My Lords, public interest immunity, or PII, certificates are ministerial instruments used in legal proceedings where the disclosure of sensitive material would cause a real risk of serious prejudice to an important public interest. Although applications for PII have been made in criminal fraud cases since 2010, I am not aware of any PII applications relating to fraud cases that involved ministerial PII certificates.
My Lords, is not the noble and learned Lord’s Answer relevant virtually only to the case of Asil Nadir? Is it not ridiculous, and a mockery of British justice, that Asil Nadir came back to this country with all the evidence to clear his name, and that the Serious Fraud Office sought to hide behind more than 35 public interest immunity certificates? The SFO used the international status of the Turkish Republic of Northern Cyprus to avoid going there to examine the books although, 20 years previously, it had already been told by the administrators for Polly Peck that the audited books were in order. Is this not a contradiction of British justice?
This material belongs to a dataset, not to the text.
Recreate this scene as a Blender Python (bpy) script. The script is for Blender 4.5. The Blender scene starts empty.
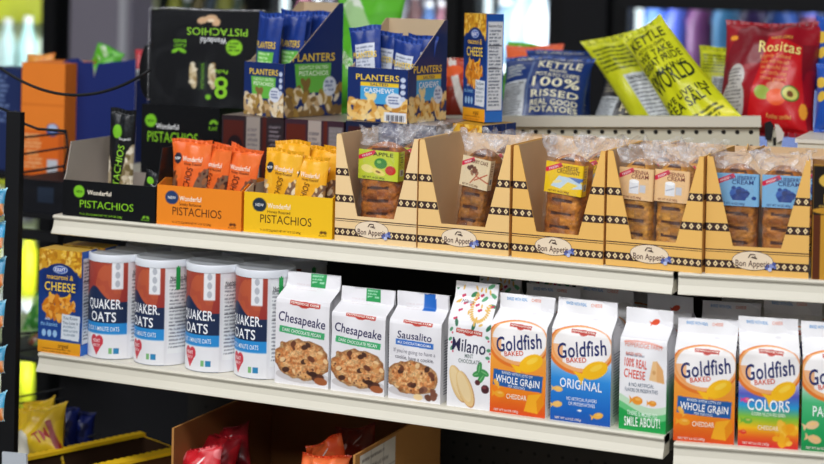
import bpy, math, random
import numpy as np
from mathutils import Vector, Matrix
random.seed(7); np.random.seed(7)
C = bpy.context.scene.collection
PI = math.pi
# ------------------------------------------------------------------ camera maths
FPX = 1700.0; CX, CY = 412.0, -27.0; YAW = math.radians(24.3); ROLL = 0.020; ZC = 1.60
Fw = Vector((-math.sin(YAW), math.cos(YAW), 0)); R0 = Vector((math.cos(YAW), math.sin(YAW), 0)); U0 = Vector((0, 0, 1))
Rc = (R0 * math.cos(ROLL) + U0 * math.sin(ROLL)); Uc = (U0 * math.cos(ROLL) - R0 * math.sin(ROLL))
CAM = Vector((0, 0, ZC))
def ray(x, y):
    return (Fw + Rc * ((x - CX) / FPX) - Uc * ((y - CY) / FPX))
def at(x, y, Y):
    d = ray(x, y); return CAM + d * (Y / d.y)
def atz(x, y, z):
    d = ray(x, y); return CAM + d * ((z - ZC) / d.z)
class Frame:
    def __init__(s, ox, oy, ang): s.o = Vector((ox, oy, 0)); s.a = ang; s.ex = Vector((math.cos(ang), math.sin(ang), 0)); s.ey = Vector((-math.sin(ang), math.cos(ang), 0))
    def w(s, x, y, z): return s.o + s.ex * x + s.ey * y + Vector((0, 0, z))
    def hit(s, px, py, yl):
        d = ray(px, py); k = ((s.o + s.ey * yl - CAM).dot(s.ey)) / d.dot(s.ey)
        p = CAM + d * k; return (p - s.o).dot(s.ex), p.z
def cam_setup():
    cd = bpy.data.cameras.new('camera'); co = bpy.data.objects.new('camera', cd); C.objects.link(co)
    m = Matrix((Rc, Uc, -Fw)).transposed().to_4x4(); m.translation = CAM; co.matrix_world = m
    cd.sensor_width = 36; cd.lens = FPX * 36 / 824; cd.shift_y = (CY - 232) / 824
    cd.clip_start = .05; cd.dof.use_dof = True; cd.dof.focus_distance = 2.58; cd.dof.aperture_fstop = 3.2
    bpy.context.scene.camera = co
cam_setup()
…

My Lords, I readily acknowledge the determination with which the noble Lord has pursued these matters. As I have previously indicated to him, it is a long-standing convention that applications for PII certificates are neither confirmed nor denied. Indeed, I gave the noble Lord a Written Answer earlier this year in which I set out the reasons for that.
Immediately before coming into your Lordships’ House, I inquired about the status of the Turkish Republic of Northern Cyprus. It is my understanding that these issues were raised during the trial of Asil Nadir and that Foreign and Commonwealth Office officials were examined on the matter. As a matter of general law, the use of a PII to prevent disclosure of sensitive material does not render any trial unfair. Whether materials are or are not disclosed is not a decision for Ministers or for the prosecution; it is the decision of the trial judge. The trial judge will not allow a PII claim to stand if to do so would render the trial of the defendant unfair.
Does my noble and learned friend agree that the PII ministerial certificates should be used sparingly, if only because they are made without anyone representing the interests of a defendant being present? That places a great burden on the trial judge, who has to second guess what the defence is likely to say on certain issues. It also means that the defence is unable to answer allegations which can easily be made, but which may be incorrect.
My Lords, as I indicated, in the case of criminal fraud trials since 2010, I am not aware of any case where a ministerial PII certificate has been advanced. I acknowledge that PII certificates are more commonly used in civil cases, and I accept my noble friend’s point, that that should proceed only after very careful consideration.
My Lords, is not the SFO—the Serious Fraud Office—a seriously failing office? What expectations does the noble and learned Lord have of it improving on its rather poor record thus far?
My Lords, I think that that goes slightly wide of the question asked by the noble Lord, Lord Maginnis. From Written Statements which have been made in the other place by the Attorney-General, and which I have placed in your Lordships’ House, I know a number of steps have been taken recently to improve the operation of the Serious Fraud Office. However, I will ensure that the comments made by the noble Lord are drawn to the attention of my right honourable and learned friend the Attorney General.